Al Ghannoushi: Latest Releases No Sign of Tunisian Rights Improvement

Rashed Al Ghannoushi, the head of the Tunisian Al Nahda Islamic movement confirmed that the latest releases carried out on Thursday, July, 26th, 2007, add nothing new to the Tunisian political status quo and that they don"t refer to any respect to human rights or political reform in Tunisia.
 
Al Ghannoushi pointed out that the release wording can be called a conditional release. That is, any decision from the Minister of Interior return this prisoner back to prison to complete his previous sentence. More over, any released prisoner is subjected to 5 year administrative probation after leaving prison .
 
" It is true that 23 leaders of Al-Nahda Renaissance Movement have been released. Other leaders and members were released during the past 15 years. They are a part of about 30000 members who were detained in the early 1990s, after facing a military tribunal. They received varied sentences. Therefore, sentences of some of them end and they are released from time to time. Only some dozens of Al Nahda leaders are still in prison", said Al Ghannoushi.
 
 
 " However, the latest releases are only security measures, not as part of a political plan for openness to Al-Nahda Movement or any other opposition movement. They are only a kind of a few vents under pressures from humanitarian organizations and liberal powers inside and outside the country.
 
Al Ghannoushi pointed out that the release wording can be called a conditional release. That is, any decision from the Minister of Interior return this prisoner back to prison to complete his previous sentence. More over, any released prisoner is subjected to 5 year administrative probation after leaving prison. The released prisoner had to show up at police stations evey now and then. He is also prevented from moving from one place to another without a security permit. He is banned from having a passport, denied state jobs. These released prisoners are denied many rights given to ordinary citizens."
 
Al Ghannoushi adds "Therefore, we see such measures as only moving from a narrow prison to a wider prison. These releases don"t address our demands and those of the Tunisian opposition. We demand more overhaul in all fields, especially in politics. We demand a comprehensive political reform that lifts restrictions on freedom of speech and freedom of establishing societies and parties, and help the country move from a police system to an open democratic system."
 
 "This release does not reflect a breakthrough in the human rights situation. They only reflect a little submission to many pressures from various parties."

It is worth mentioning that Tunisian opposition lawyer, Mohamed Abou, was released afted he was sentenced to two and a half years  for writing articles comparing Tunisian prisons with those of Abu Ghraib Prison in Iraq. He wrote many other opposing article. He was released last Tuesday after French President Sarkozy hinted at him during his latest visit to France.

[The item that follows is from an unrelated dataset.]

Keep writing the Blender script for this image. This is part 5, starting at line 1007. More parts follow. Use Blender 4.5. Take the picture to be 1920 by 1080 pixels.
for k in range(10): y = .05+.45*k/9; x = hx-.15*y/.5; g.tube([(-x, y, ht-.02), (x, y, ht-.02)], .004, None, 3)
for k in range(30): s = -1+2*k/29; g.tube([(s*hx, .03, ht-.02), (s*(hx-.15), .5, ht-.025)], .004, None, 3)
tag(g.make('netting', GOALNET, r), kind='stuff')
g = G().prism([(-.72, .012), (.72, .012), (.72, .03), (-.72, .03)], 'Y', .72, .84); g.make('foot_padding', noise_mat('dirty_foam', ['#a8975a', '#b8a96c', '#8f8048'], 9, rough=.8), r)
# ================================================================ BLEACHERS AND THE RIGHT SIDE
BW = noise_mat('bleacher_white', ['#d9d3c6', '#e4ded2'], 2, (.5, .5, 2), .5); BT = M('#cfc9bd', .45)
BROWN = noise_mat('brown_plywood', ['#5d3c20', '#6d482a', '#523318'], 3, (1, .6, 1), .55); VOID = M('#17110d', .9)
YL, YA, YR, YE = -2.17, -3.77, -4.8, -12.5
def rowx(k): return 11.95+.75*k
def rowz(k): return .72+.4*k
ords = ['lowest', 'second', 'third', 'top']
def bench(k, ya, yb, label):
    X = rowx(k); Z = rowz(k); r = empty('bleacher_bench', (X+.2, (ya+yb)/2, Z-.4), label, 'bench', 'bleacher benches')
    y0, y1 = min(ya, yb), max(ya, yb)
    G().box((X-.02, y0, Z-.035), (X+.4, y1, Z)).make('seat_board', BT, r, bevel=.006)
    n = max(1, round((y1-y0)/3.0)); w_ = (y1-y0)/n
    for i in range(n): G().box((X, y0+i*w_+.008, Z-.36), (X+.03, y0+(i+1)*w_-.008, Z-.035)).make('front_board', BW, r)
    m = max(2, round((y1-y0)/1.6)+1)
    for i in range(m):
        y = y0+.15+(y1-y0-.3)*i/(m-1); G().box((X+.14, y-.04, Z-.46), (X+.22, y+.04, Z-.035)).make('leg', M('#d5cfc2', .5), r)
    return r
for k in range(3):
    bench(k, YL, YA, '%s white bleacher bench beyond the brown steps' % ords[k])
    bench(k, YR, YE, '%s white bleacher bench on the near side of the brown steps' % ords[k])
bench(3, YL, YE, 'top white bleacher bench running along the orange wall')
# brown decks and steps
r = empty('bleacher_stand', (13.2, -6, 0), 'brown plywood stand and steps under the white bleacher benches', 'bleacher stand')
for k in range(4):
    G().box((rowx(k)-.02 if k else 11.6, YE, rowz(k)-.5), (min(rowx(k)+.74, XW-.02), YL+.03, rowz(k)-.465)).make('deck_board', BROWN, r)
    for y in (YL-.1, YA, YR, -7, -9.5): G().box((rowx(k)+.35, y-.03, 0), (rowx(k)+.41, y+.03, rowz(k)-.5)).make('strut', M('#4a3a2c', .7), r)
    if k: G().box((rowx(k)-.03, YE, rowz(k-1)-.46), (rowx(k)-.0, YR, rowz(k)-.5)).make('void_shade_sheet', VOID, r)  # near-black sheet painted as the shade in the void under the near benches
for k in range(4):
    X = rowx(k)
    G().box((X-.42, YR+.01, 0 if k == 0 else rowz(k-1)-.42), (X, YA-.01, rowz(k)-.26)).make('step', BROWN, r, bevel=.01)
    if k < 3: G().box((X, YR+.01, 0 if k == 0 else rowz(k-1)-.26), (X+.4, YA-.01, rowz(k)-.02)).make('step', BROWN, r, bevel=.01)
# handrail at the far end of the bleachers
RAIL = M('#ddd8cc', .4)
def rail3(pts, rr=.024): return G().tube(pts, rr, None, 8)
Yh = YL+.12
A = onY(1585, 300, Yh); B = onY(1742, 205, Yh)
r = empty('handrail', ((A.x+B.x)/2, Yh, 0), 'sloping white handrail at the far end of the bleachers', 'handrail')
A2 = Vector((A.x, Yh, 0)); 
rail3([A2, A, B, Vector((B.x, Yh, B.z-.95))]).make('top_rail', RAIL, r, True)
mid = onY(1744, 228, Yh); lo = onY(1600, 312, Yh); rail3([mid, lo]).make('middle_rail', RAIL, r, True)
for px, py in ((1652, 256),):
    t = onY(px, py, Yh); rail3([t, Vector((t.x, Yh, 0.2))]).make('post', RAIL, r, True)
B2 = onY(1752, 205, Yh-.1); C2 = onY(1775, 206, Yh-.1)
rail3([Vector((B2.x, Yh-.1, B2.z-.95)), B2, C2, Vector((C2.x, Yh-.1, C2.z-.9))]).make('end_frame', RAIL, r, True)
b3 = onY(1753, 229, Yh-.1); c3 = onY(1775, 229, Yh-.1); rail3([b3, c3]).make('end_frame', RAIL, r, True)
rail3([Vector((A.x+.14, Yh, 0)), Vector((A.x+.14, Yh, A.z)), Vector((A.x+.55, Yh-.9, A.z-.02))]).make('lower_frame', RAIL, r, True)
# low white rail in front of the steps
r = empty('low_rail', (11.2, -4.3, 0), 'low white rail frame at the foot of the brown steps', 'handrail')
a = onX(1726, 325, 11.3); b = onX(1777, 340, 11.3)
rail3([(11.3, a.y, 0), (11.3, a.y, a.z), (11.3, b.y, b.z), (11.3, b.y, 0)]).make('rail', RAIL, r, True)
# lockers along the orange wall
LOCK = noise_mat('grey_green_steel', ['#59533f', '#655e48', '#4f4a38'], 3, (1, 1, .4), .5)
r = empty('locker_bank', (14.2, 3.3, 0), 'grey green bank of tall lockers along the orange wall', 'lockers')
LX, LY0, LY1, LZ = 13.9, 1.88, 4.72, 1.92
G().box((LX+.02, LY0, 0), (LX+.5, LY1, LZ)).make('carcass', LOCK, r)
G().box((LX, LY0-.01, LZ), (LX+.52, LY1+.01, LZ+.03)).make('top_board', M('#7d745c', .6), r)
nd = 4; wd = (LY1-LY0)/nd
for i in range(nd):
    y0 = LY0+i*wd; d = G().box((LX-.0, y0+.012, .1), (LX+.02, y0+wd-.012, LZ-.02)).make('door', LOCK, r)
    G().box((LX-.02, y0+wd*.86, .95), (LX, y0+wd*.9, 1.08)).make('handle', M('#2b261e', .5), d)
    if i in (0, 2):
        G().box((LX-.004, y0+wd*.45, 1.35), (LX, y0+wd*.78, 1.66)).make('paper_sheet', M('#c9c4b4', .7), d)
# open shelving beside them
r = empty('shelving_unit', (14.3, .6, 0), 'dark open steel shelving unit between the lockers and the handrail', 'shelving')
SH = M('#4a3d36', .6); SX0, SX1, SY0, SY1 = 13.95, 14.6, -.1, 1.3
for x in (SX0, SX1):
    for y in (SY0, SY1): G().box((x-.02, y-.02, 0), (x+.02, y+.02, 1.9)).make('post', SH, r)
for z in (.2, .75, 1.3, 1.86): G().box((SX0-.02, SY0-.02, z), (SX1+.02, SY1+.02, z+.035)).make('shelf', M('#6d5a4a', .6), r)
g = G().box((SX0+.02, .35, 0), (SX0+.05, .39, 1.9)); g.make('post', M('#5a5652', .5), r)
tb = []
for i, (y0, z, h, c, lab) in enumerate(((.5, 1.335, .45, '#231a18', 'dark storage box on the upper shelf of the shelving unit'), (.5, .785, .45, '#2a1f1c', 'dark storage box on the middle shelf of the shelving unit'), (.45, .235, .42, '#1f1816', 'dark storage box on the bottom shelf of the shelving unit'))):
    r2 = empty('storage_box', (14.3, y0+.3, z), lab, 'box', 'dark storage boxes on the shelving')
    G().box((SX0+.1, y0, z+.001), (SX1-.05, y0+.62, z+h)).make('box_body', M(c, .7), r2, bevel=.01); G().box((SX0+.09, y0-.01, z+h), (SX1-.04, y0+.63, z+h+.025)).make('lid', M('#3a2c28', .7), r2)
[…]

Al Ghannoushi said that Mohamed Abou was jailed because of his exercising freedom of speech and he drew a comparison between prisons. He drew a comparison between the character of Sharon when he was invited to visit Tunisia to attend the international media conference, with that of Bin Ali.
 
Mohamed Abou and his family faced frightening threats. Domestic and foreign organizations were founded to defend him, may be because he is a well-known lawyer. These organizations exercised many pressures, the latest of which was Sarkozy"s during his visit to Tunis as he raised the issue of detaining Mohamed Abou.
 
 
Thus, the Tunisian regime was obliged to free him. The measures that took place during the last fifteen years weren’t a part of a political reform project. They are denied many rights. These means we are still miles away from serius political overhaul in the country.
 
Al Ghannoushi said:" There is still the target for which the Tunisian opposition is struggling, definitely through peaceful pressures: freeing the country from the fetters of the police-controlled regime, and free the political life from terrorism exercised by the police against people to realize a democracy based on citizenship, human rights and the democratic practice of the political life."